Ma l’incertezza è un dono, afferma Sivalon: dono nel quale si preannunciano altri doni, come la fede, la contemplazione, il discernimento, la creatività, il cambiamento, la crescita. Soprattutto, l’incertezza radica la missione nella missio Dei, che sola la può sostenere.

Il libro approfondisce questi spunti in sei brevi capitoli.

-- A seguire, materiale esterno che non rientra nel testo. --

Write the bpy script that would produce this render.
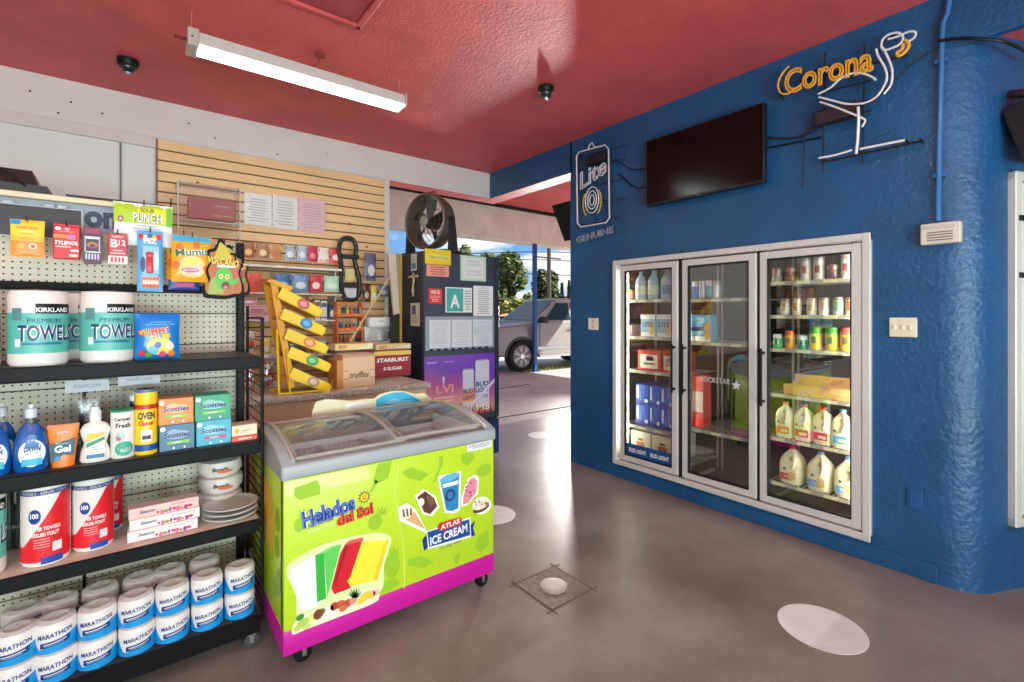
import bpy, bmesh, math, random
from mathutils import Vector, Matrix
random.seed(7)
for o in list(bpy.data.objects): bpy.data.objects.remove(o, do_unlink=True)
COL = bpy.context.scene.collection
PI = math.pi
# ------------------------------------------------------------------ camera
FPX = 479.0; CXP = 512.0; HOR = 314.0; CAMZ = 1.5
YAW = math.atan(377/479)
SY, CY = math.sin(YAW), math.cos(YAW)
cam = bpy.data.cameras.new('camera'); camo = bpy.data.objects.new('camera', cam); COL.objects.link(camo)
cam.sensor_width = 36; cam.lens = FPX/1024*36; cam.shift_y = -(341-HOR)/1024; cam.clip_start = .05; cam.clip_end = 400
camo.location = (0, 0, CAMZ); camo.rotation_euler = (PI/2, 0, -YAW)
bpy.context.scene.camera = camo
vs = bpy.context.scene.view_settings
vs.view_transform = 'Standard'; vs.look = 'None'; vs.gamma = 1; vs.exposure = 0.25; vs.use_curve_mapping = False
def ray(u, v):
    t = (u-CXP)/FPX
    return Vector((SY+t*CY, CY-t*SY, -(v-HOR)/FPX))
def onX(u, v, X): r = ray(u, v); return r*(X/r.x)+Vector((0, 0, CAMZ))
def onY(u, v, Y): r = ray(u, v); return r*(Y/r.y)+Vector((0, 0, CAMZ))
def onZ(u, v, z): r = ray(u, v); return r*((z-CAMZ)/r.z)+Vector((0, 0, CAMZ))
# ------------------------------------------------------------------ sky
def lin(c):
    c = c/255.0
    return c/12.92 if c <= .04045 else ((c+.055)/1.055)**2.4
def L3(rgb): return (lin(rgb[0]), lin(rgb[1]), lin(rgb[2]), 1)
W = bpy.data.worlds.new('sky'); bpy.context.scene.world = W; W.use_nodes = True
nt = W.node_tree; nt.nodes.clear()
def N(nt, t, **kw):
    n = nt.nodes.new(t)
    for k, v in kw.items(): setattr(n, k, v)
    return n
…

Il punto di partenza è la ripresa degli interrogativi sollevati a proposito della missione, a partire dal Vaticano II e di fronte all’incalzare della cultura postmoderna. Quest’ultima, a giudizio dell’autore, offre alcuni criteri ermeneutici e scientifici, utilizzati nel secondo capitolo per una riflessione trinitaria, orientata a determinare la missione in quanto fondata nella missio Dei.

Il capitolo successivo affronta la questione in chiave cristologica, dal momento che l’annuncio cristiano mette al centro la proclamazione della morte e risurrezione di Gesù Cristo: anche in questo caso, si tratta di leggere questo nucleo centrale con gli occhiali della postmodernità, per scoprire in che modo esso ci fa entrare ancor più profondamente nel cuore del disegno missionario di Dio rivelato in modo pieno nel “dono della morte” di Gesù Cristo.

I tre capitoli che seguono fermano lo sguardo sulle modalità della missione. Questa ha bisogno di una “nuova immaginazione”: basandosi sul principio dell’evangelizzazione “integrale”, Sivalon mette in luce i cambiamenti che i valori della cultura postmoderna domandano, prima di tutto sul piano dell’essere (e qui sono richiamate le esigenze di una rinnovata attitudine contemplativa e immaginativa), poi su quello del fare, che riguarda la missione in quanto proclamazione, testimonianza, dialogo, culto e sviluppo umano.

Ciascuno di questi elementi trova riscontro in testimonianze, che l’autore raccoglie nel quinto capitolo, dando la voce a missionari/e che hanno lavorato o lavorano in diverse parti del mondo – Guatemala, Sudan, Bangladesh e Cambogia.

Nel sesto capitolo, Sivalon elabora uno sguardo sintetico sulla sua percezione della missio Dei. Va qui sottolineata la dimensione ecclesiale della missione, da cogliere però non prima di tutto in categorie “teologiche”, ma nell’esperienza missionaria, come nelle testimonianze del capitolo precedente.

È una dimensione comunitaria caratterizzata dall’apertura all’altro: si tratta di comunità di missionari provenienti da un mondo dominato dalla cultura postmoderna, ma che vivono in contesti culturali molto differenti, figura concreta di una Chiesa la cui “apertura” vuol essere immagine vivente della Trinità accogliente e prefigurazione di una ecclesialità che si definisce non erigendo frontiere, ma orientandosi profondamente a Dio e mantenendosi al tempo stesso aperta alla presenza “disturbante” e feconda dell’altro.

Sivalon ha scritto non con l’illusione di riuscire a convincere quanti danno un giudizio negativo della cultura postmoderna, né chi ritiene del tutto sorpassata la missione della Chiesa: la sua speranza è, piuttosto, quella di offrire elementi di riflessione a chi sta in mezzo e cerca di riconoscere gli elementi di senso della propria fede all’interno della cultura di cui fa parte: e questo scopo ci sembra pienamente raggiunto.